Sir Anthony Alfred Caro was an English abstract sculptor whose work is characterised by assemblages of metal using 'found' industrial objects. His style was of the modernist school, having worked with Henry Moore early in his career. He was lauded as the greatest British sculptor of his generation.
Anthony Caro encountered modernism when working as an assistant to Henry Moore in the 1950s. After being introduced to the American sculptor David Smith in the early 1960s, he abandoned his earlier figurative work and started constructing sculptures by welding or bolting together pieces of steel such as I-beams, steel plates and meshes. Twenty Four Hours, in Tate Britain since 1975, is one of his earliest abstract sculptures in painted steel. Often the finished piece was then painted in a bold flat colour. Caro found international success in the late 1950s. He is often credited with the significant innovation of removing the sculpture from its plinth, although Smith and Brâncuși had both previously taken steps in the same direction. Caro's sculptures are usually self-supporting and sit directly on the floor. In doing so, they remove a barrier between the work and the viewer, who is invited to approach and interact with the sculpture from all sides. In 1982 Caro was trying to organise an exhibition of British abstract art in South African townships when he met Robert Loder. In 1981, when staying in New York State, the pair developed the idea of running workshops for professional artists, which became the Triangle Arts Trust. They held the first Triangle workshop in 1982 for thirty sculptors and painters from the US, the UK and Canada at Pine Plains, New York. In the 1980s Caro's work changed direction with the introduction of more literal elements, with a series of figures drawn from classical Greece. After visiting Greece in 1985, and closely studying classical friezes, he embarked on a series of large-scale narrative works, including After Olympia, a panorama more than long, inspired by the temple to Zeus at Olympia. Latterly he has attempted large scale installation pieces, one of which, Sea Music, stands on the quay at Poole, Dorset. In the early 2000s, his work featured nearly life-size equestrian figures built from fragments of wood and terra cotta on gymnast's vaulting horses. In 2008, Caro opened his "Chapel of Light" installation in the Saint Jean-Baptiste Church of Bourbourg, and exhibited four figurative head sculptures at the National Portrait Gallery, London. In 2011 the Metropolitan Museum of Art installed five works by Caro on their rooftop. As of 2012, Caro was working on an immense, multipart sculpture that would occupy three blocks of Midtown Park Avenue.

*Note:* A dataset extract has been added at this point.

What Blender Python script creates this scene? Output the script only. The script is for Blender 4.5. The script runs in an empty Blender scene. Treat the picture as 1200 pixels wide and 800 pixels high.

Caro also collaborated with celebrated architects, notably Frank Gehry, with whom he constructed a wooden village New York in 1987. With Norman Foster and the engineer Chris Wise, he designed the London Millennium Footbridge spanning the Thames between St. Paul's Cathedral and the Tate Modern.
Exhibitions
Since the 1950s, Caro's work has been shown museums and galleries worldwide. His first solo exhibition was at the Galleria del Naviglio in Milan in 1956, and his first solo show in London was at the Gimpel Fils Gallery the next year. Another solo show was at the Whitechapel Art Gallery in 1963. In 1967 Caro began exhibiting regularly with Kasmin in London, and in 1969, he began showing with André Emmerich in New York. In the same year he showed at the São Paulo Biennale with John Hoyland. In 2004, to honour his 80th birthday, Tate Britain and other galleries held exhibitions of his work. Caro's museum exhibitions include "Anthony Caro: A Retrospective" at the Museum of Modern Art, New York ; "Anthony Caro", Museum of Contemporary Art, Tokyo ; "Anthony Caro", Tate Britain, London ; three museums in Pas-de-Calais, France, to accompany the opening of his Chapel of Light at Bourbourg; and "Anthony Caro on the Roof", Metropolitan Museum of Art, New York. In 2012 the Yale Center for British Art presented "Caro: Close Up". From 1 June to 27 October 2013 in connection with the 55th Venice Biennale, he exhibited at the Museo Correr, Venice, Italy. The exhibit was on at the time of his death. Caro's work "Veduggio Glimpse" is currently on exhibition at Landmarks, the public art program of The University of Texas at Austin, where it is on loan from the Metropolitan Museum of Art.
In 1949, Caro married the painter Sheila Girling and they had two sons together, Timothy and Paul.
Death
Caro was 89 when he died of a heart attack on 23 October 2013. He was lauded as a "gentle man with a pioneering spirit" by BBC arts editor Will Gompertz and "one of the greatest sculptors in the second half of the twentieth century" by Royal Academy of Arts chief executive Charles Saumarez Smith.